#### Given data:
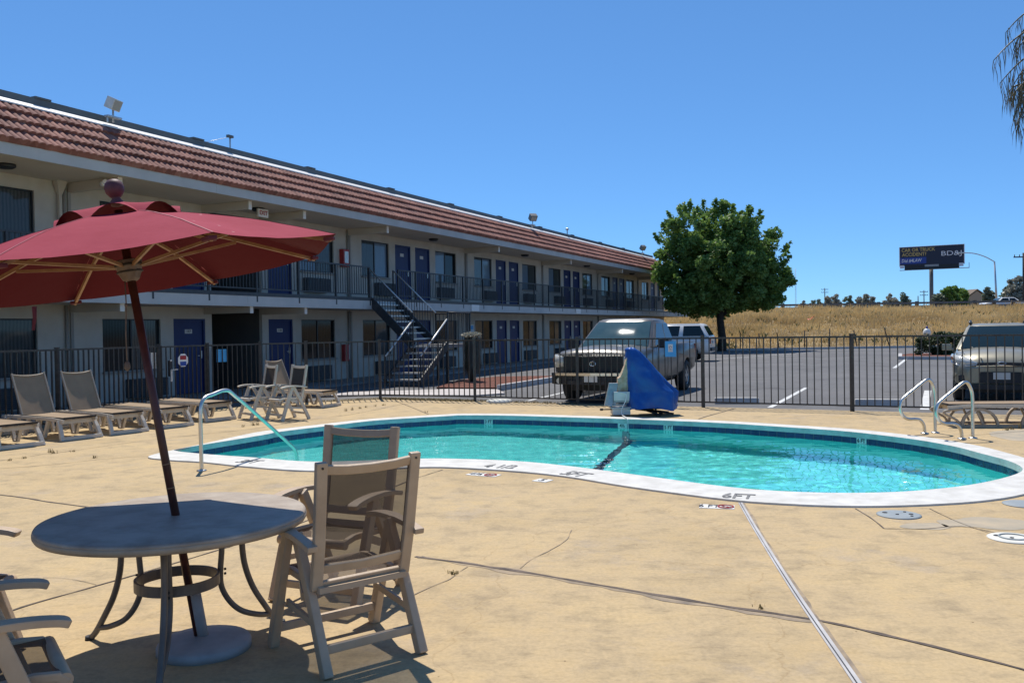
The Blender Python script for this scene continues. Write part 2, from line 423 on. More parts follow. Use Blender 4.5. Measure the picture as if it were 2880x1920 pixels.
    def build(s, name, m, parent=None, bevel=0.0, fix=True):
        me = bpy.data.meshes.new(name); me.from_pydata([tuple(x) for x in s.v], [], s.f)
        me.polygons.foreach_set('use_smooth', s.sm)
        ms = m if isinstance(m, (list, tuple)) else [m]
        for x in ms: me.materials.append(M[x] if isinstance(x, str) else x)
        if fix or bevel:
            bm = bmesh.new(); bm.from_mesh(me)
            if fix: bmesh.ops.recalc_face_normals(bm, faces=bm.faces)
            if bevel:
                es = [e for e in bm.edges if len(e.link_faces) == 2 and e.calc_face_angle(0) > R(35)]
                bmesh.ops.bevel(bm, geom=es, offset=bevel, segments=2, affect='EDGES', profile=.6, clamp_overlap=True)
            bm.to_mesh(me); bm.free()
        o = bpy.data.objects.new(name, me); COL.objects.link(o)
        if parent is not None: o.parent = parent
        return o

def tag(o, label=None, cat=None, group=None, kind=None):
    if label: o['label'] = label
    if cat: o['category'] = cat
    if group: o['group'] = group
    if kind: o['kind'] = kind
    return o
def thing(name, label, cat, loc=(0, 0, 0), rz=0.0, group=None):
    o = bpy.data.objects.new(name, None); o.empty_display_size = .2; COL.objects.link(o)
    o.location = loc; o.rotation_euler = (0, 0, rz)
    return tag(o, label, cat, group)
def struct(name, mb, m, **k):
    return tag(mb.build(name, m, **k), kind='structure')
def dup(o, parent=None):
    c = o.copy(); COL.objects.link(c)
    if parent is not None: c.parent = parent
    for ch in list(o.children): dup(ch, c)
    return c
def text(body, size, m, parent, mtx, name='lettering', bold=.0, sx=1.0, shear=0.0):
    cu = bpy.data.curves.new(name, 'FONT'); cu.body = body; cu.size = size; cu.align_x = 'CENTER'; cu.align_y = 'CENTER'
    cu.offset = bold; cu.extrude = .0015; cu.shear = shear; cu.resolution_u = 3
    o = bpy.data.objects.new(name, cu); COL.objects.link(o)
    dg = bpy.context.evaluated_depsgraph_get()
    me = bpy.data.meshes.new_from_object(o.evaluated_get(dg))
    bpy.data.objects.remove(o)
    me.transform(Matrix.Diagonal((sx, 1, 1, 1))); me.name = name
    me.materials.clear(); me.materials.append(M[m])
    t = bpy.data.objects.new(name, me); COL.objects.link(t)
    if parent is not None: t.parent = parent
    t.matrix_local = mtx
    return t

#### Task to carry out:
Repeat the material above word for word, please, apart from its images.

#### Response to this task:
The Blender Python script for this scene continues. Write part 2, from line 423 on. More parts follow. Use Blender 4.5. Measure the picture as if it were 2880x1920 pixels.
    def build(s, name, m, parent=None, bevel=0.0, fix=True):
        me = bpy.data.meshes.new(name); me.from_pydata([tuple(x) for x in s.v], [], s.f)
        me.polygons.foreach_set('use_smooth', s.sm)
        ms = m if isinstance(m, (list, tuple)) else [m]
        for x in ms: me.materials.append(M[x] if isinstance(x, str) else x)
        if fix or bevel:
            bm = bmesh.new(); bm.from_mesh(me)
            if fix: bmesh.ops.recalc_face_normals(bm, faces=bm.faces)
            if bevel:
                es = [e for e in bm.edges if len(e.link_faces) == 2 and e.calc_face_angle(0) > R(35)]
                bmesh.ops.bevel(bm, geom=es, offset=bevel, segments=2, affect='EDGES', profile=.6, clamp_overlap=True)
            bm.to_mesh(me); bm.free()
        o = bpy.data.objects.new(name, me); COL.objects.link(o)
        if parent is not None: o.parent = parent
        return o

def tag(o, label=None, cat=None, group=None, kind=None):
    if label: o['label'] = label
    if cat: o['category'] = cat
    if group: o['group'] = group
    if kind: o['kind'] = kind
    return o
def thing(name, label, cat, loc=(0, 0, 0), rz=0.0, group=None):
    o = bpy.data.objects.new(name, None); o.empty_display_size = .2; COL.objects.link(o)
    o.location = loc; o.rotation_euler = (0, 0, rz)
    return tag(o, label, cat, group)
def struct(name, mb, m, **k):
    return tag(mb.build(name, m, **k), kind='structure')
def dup(o, parent=None):
    c = o.copy(); COL.objects.link(c)
    if parent is not None: c.parent = parent
    for ch in list(o.children): dup(ch, c)
    return c
def text(body, size, m, parent, mtx, name='lettering', bold=.0, sx=1.0, shear=0.0):
    cu = bpy.data.curves.new(name, 'FONT'); cu.body = body; cu.size = size; cu.align_x = 'CENTER'; cu.align_y = 'CENTER'
    cu.offset = bold; cu.extrude = .0015; cu.shear = shear; cu.resolution_u = 3
    o = bpy.data.objects.new(name, cu); COL.objects.link(o)
    dg = bpy.context.evaluated_depsgraph_get()
    me = bpy.data.meshes.new_from_object(o.evaluated_get(dg))
    bpy.data.objects.remove(o)
    me.transform(Matrix.Diagonal((sx, 1, 1, 1))); me.name = name
    me.materials.clear(); me.materials.append(M[m])
    t = bpy.data.objects.new(name, me); COL.objects.link(t)
    if parent is not None: t.parent = parent
    t.matrix_local = mtx
    return t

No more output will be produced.